The change is far-reaching. More women in the 35-to-44 age range across all races, income levels, employment statuses, regions and broad education groups aren’t having children, according to research by Luke Pardue at nonprofit policy forum the Aspen Economic Strategy Group.

Birthrates among 35- to 44-year-olds give demographers who study fertility an early look into millennials’ changing approach to parenthood. But these researchers also look closely at women over 40, reasoning that if a woman doesn’t have a child by then, she is more likely to remain childless.

The number of American women over 40 who had no children was declining until 2018, according to Current Population Survey data, when it then began to rise again. Now, some demographers and economists expect the increase in childlessness will be sustained due to shifts in how people think about families.

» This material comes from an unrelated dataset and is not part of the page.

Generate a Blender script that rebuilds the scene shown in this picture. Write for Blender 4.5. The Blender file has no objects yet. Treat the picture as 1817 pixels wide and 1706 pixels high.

In New Orleans, 42-year-old Beth Davis epitomizes some millennials’ new views. “I wouldn’t mess up the dynamic in my life right now for anything, especially someone that is 100% dependent on me,” she says. . . .

Throughout history, having children was widely accepted as a central goal of adulthood.

Yet when Pew Research Center surveyed 18- to 34-year-olds last year, a little over half said they would like to become parents one day. In a separate 2021 survey, Pew found 44% of childless adults ages 18 to 49 said they were not too likely, or not at all likely, to have children, up from 37% who said the same thing in 2018.

As more women gained access to birth control and entered the workforce in the 1970s, reshaping family life and expectations around gender, Americans began having fewer kids. By 1980, the average number of children per family was 1.8, down from a high of 3.6 during the post-Depression baby boom, according to Gallup.

Now, researchers say, having children at all has begun to feel optional.